Venant de la mer : un petit vent frais, une odeur d'iode, des rires d'enfants.
- ... avant-gardes plus ou moins idéologiques qui ne font pas autre chose qu'émettre des opinions basées sur la législation aristocratique du code hégémonique...
Un... deux... trois : les cloches de l'église Sant'Ana viennent de sonner 15h00. Dans moins de vingt minutes la Seleção affrontera l'Argentine en match amical au stade de Maracanã.

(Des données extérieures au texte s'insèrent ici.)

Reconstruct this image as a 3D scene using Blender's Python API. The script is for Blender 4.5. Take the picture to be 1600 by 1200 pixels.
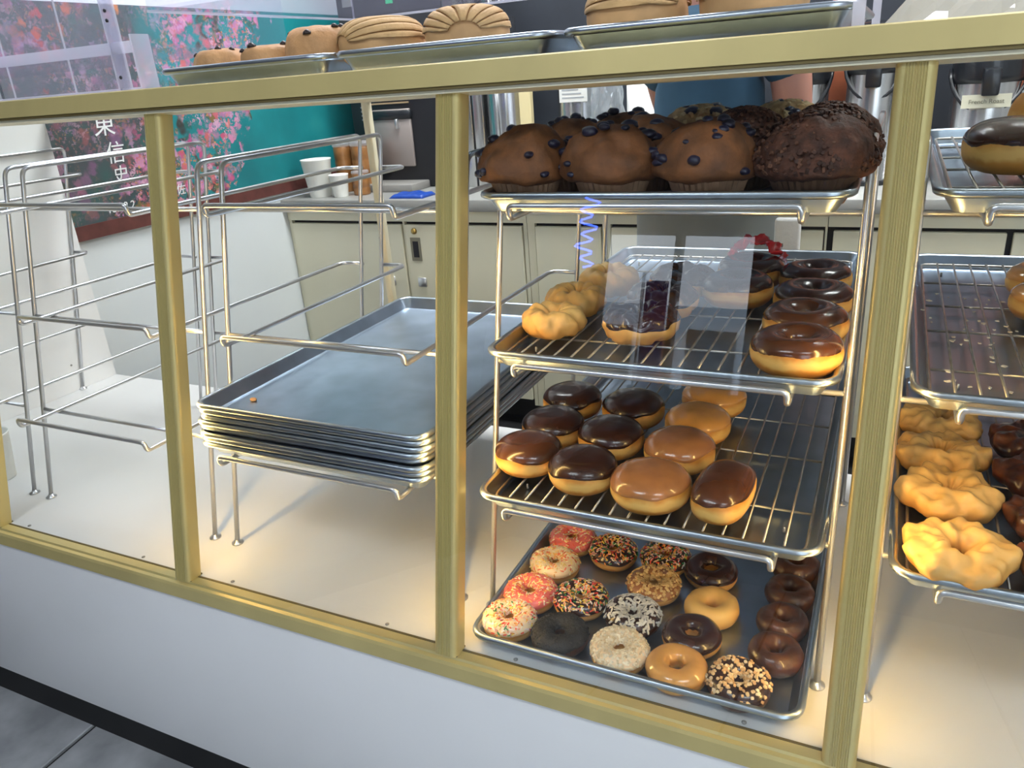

Sur quelle chaîne déjà ?
- ... ce sont des réfutations productivistes qui produisent laborieusement, inflexiblement, les intérêts superlatifs de la raison instrumentale...
Pff... Où est passée Zélia ? Cheveux baignés de lune, laurier et récompense, gorgée d'eau-de-vie, porte d'Orient, champ de coquelicot... ZEZINHA !
- Et s'il est vrai qu'il n'y a pas de raison sans espoir, il est vrai aussi que l'espoir échappe au contrôle de la raison. N'est-ce pas là ton avis, Jorge ?
- Certamente !
La réponse fuse, lapidaire et presque brutale. Loin de s'en formaliser, Eduardo sourit, se lève tranquillement de son fauteuil, puis se dirige vers la télé qu'il allume — Et le soleil de la liberté, en rayons fulgurants, brilla dans le ciel de la patrie en cet instant —, de la télé qu'il allume au moment même où retentit l'hymne national.
- Tu crois qu'on va gagner, Jorge ?

(Toutes mes excuses aux personnes qui se reconnaîtront dans cette divagation écrite à partir d'un article qu'il m'a fallu relire plusieurs fois avant de le comprendre et de m'apercevoir qu'Eduardo Portella utilisait des phrases compliquées pour dire des choses plutôt simples, cependant qu'Amado écrivait simplement pour exprimer des sentiments complexes, soit tout le contraire l'un de l'autre — on vous l'avait bien dit —, mais bons amis quand même.)